Work required: Answer with nothing but a number: how many lines include the word "parts"?

• • •

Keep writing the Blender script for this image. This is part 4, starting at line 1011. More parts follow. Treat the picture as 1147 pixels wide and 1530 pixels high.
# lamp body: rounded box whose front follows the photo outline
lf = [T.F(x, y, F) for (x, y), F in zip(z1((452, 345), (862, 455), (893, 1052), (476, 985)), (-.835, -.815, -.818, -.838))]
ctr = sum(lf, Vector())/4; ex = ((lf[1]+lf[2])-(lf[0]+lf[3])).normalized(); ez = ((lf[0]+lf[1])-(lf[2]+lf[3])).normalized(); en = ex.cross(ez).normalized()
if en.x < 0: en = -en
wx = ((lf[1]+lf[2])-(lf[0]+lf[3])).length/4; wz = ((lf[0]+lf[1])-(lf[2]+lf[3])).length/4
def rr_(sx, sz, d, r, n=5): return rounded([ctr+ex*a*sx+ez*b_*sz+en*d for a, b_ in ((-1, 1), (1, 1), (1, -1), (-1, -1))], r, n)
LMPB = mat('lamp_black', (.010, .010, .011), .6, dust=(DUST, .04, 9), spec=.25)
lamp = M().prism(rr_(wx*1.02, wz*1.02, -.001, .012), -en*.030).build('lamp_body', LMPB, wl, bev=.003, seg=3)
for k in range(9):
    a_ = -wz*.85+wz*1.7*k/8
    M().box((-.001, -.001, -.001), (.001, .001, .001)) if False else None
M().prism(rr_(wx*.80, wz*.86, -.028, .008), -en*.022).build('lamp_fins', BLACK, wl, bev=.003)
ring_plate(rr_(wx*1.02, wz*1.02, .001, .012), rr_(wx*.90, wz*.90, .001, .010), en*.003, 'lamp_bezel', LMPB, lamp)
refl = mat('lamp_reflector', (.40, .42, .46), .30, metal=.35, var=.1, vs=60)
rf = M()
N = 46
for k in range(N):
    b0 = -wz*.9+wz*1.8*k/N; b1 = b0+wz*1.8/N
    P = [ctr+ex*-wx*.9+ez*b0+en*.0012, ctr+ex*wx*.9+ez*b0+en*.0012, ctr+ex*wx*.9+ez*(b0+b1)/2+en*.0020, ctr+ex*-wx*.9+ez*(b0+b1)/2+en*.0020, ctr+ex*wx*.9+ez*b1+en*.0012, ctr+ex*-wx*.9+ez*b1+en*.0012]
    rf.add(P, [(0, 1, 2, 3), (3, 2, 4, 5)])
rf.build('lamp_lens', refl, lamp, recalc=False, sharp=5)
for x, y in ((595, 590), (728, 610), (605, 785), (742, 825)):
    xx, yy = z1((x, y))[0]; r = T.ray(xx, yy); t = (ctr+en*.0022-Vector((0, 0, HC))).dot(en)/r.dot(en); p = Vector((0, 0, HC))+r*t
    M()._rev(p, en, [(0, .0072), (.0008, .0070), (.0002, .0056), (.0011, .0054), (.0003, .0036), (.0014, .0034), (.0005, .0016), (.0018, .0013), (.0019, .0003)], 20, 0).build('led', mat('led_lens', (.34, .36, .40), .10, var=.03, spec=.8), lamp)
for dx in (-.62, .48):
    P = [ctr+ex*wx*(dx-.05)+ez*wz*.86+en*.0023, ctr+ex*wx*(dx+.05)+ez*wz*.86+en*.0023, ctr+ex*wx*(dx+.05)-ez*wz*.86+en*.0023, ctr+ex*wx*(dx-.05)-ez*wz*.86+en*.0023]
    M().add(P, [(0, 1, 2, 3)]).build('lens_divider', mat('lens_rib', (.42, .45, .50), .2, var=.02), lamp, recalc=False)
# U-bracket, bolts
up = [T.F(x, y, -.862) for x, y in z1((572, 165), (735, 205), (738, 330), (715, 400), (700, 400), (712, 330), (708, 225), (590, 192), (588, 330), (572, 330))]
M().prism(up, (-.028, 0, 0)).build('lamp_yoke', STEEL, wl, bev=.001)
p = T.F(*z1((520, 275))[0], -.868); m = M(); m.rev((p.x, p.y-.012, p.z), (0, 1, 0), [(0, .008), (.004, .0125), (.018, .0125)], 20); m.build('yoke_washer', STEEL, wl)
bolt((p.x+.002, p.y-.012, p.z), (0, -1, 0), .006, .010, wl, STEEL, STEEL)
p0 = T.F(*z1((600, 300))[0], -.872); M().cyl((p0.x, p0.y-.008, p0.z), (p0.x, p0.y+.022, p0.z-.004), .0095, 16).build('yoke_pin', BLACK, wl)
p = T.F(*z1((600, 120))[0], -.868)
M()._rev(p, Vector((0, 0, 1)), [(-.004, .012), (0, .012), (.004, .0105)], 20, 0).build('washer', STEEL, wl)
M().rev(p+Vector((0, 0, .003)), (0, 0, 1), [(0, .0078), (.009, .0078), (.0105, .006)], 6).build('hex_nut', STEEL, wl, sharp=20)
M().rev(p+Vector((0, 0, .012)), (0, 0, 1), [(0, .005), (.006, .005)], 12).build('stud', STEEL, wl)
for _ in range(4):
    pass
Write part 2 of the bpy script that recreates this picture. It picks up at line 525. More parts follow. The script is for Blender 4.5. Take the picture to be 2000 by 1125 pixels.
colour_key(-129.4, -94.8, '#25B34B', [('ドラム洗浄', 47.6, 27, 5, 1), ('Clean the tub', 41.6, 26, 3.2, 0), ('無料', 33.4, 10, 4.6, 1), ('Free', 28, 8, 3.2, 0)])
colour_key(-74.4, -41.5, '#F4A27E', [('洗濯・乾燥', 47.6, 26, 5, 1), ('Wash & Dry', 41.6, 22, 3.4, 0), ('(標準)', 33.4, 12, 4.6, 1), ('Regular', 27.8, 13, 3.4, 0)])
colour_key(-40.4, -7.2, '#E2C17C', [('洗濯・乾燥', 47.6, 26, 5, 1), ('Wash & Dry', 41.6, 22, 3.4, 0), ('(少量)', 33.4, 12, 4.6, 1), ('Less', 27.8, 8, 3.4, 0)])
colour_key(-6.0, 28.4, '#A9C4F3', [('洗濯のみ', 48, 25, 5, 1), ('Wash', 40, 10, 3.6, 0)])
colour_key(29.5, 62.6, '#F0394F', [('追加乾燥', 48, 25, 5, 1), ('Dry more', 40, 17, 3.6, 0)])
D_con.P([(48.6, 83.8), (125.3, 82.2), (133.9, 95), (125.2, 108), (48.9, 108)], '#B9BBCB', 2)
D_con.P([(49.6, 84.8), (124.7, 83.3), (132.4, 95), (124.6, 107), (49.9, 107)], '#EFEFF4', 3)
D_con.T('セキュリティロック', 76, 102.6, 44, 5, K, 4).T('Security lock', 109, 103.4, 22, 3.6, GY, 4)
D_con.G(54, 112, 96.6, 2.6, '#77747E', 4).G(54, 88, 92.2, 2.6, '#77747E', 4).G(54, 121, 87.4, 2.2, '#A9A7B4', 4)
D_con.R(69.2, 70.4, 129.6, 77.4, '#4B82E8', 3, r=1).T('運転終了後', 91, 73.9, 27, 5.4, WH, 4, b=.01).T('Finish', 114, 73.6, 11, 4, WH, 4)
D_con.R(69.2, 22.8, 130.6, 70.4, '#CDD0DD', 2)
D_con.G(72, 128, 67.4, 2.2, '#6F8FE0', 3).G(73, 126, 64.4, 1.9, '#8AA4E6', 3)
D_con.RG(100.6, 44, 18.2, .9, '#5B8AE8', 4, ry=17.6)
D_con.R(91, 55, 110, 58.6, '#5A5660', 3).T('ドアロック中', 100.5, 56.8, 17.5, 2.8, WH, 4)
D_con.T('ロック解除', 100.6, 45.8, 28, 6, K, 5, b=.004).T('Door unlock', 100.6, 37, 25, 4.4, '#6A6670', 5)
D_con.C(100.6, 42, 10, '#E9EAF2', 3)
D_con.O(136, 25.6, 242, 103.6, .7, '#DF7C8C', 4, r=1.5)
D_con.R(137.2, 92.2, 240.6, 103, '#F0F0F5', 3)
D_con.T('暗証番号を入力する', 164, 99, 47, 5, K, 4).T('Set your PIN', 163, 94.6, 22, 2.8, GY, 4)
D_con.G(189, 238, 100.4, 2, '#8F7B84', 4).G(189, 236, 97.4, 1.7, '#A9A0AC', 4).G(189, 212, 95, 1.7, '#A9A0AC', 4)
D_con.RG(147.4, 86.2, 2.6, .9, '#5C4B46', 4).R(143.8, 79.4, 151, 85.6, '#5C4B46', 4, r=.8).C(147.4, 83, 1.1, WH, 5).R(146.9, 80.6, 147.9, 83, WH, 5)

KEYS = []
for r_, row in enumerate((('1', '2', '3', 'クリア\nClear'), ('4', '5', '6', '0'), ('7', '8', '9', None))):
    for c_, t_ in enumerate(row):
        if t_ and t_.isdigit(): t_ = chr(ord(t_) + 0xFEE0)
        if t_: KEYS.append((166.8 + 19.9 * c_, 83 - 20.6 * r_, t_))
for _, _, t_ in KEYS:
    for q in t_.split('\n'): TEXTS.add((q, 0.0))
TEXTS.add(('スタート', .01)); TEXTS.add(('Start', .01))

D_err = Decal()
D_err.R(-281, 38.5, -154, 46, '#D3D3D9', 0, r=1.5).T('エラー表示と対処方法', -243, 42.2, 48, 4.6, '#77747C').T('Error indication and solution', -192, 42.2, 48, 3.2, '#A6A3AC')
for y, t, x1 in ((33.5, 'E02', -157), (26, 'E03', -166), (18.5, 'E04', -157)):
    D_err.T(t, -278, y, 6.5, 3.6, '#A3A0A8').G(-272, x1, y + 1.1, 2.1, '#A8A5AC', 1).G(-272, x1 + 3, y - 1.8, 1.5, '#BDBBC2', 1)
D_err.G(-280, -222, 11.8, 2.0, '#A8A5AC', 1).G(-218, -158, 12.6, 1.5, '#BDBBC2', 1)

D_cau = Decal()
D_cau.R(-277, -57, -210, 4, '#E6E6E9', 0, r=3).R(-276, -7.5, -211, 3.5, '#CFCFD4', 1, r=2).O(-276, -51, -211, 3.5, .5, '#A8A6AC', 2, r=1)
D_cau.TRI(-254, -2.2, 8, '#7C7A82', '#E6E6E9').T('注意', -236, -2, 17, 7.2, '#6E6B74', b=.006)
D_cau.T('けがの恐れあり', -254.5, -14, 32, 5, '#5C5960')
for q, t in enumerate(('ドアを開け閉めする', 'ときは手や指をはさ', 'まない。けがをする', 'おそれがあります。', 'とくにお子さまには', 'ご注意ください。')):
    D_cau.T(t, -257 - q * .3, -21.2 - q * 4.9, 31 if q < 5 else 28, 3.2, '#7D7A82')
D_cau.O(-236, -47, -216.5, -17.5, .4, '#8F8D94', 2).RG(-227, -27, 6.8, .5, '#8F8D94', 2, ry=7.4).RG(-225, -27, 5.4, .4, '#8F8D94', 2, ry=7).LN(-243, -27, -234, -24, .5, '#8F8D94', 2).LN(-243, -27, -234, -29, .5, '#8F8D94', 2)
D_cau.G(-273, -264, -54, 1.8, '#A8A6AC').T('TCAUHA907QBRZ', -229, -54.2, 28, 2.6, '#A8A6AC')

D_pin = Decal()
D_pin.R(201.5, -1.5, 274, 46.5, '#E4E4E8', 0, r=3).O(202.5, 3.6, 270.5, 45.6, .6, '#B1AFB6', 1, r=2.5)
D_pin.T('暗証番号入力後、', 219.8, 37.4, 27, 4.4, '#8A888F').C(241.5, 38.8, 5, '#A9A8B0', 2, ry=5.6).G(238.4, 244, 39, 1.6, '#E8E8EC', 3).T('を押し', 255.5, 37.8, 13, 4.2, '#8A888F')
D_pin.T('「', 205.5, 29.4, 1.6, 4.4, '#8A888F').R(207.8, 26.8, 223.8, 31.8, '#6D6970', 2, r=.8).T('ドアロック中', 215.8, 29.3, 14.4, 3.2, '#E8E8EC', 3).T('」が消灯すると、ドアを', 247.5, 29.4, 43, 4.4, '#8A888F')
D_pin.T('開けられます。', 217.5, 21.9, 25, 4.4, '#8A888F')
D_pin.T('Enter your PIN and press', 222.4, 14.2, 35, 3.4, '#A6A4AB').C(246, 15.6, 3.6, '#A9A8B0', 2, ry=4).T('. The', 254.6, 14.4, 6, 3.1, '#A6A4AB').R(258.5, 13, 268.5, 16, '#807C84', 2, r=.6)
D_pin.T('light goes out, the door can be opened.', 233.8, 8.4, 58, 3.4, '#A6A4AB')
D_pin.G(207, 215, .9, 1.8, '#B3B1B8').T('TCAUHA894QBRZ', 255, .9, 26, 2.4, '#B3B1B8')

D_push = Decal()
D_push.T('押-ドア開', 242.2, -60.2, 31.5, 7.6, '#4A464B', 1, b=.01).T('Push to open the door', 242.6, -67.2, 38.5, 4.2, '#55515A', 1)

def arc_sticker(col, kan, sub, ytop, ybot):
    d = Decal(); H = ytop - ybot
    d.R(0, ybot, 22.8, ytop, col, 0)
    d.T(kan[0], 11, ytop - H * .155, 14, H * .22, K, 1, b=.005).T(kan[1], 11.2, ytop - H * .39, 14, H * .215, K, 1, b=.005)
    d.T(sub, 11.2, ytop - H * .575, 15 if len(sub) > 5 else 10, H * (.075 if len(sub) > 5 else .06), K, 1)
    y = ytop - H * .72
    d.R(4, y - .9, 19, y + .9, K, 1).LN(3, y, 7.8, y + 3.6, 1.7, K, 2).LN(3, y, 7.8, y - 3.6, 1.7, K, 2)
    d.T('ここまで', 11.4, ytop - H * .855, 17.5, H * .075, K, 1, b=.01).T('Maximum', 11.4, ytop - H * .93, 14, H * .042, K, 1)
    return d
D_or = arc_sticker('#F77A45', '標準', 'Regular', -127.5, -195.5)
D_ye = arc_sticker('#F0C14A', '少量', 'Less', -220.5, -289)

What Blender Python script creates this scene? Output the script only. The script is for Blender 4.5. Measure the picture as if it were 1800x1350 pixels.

• • •

Written response: 2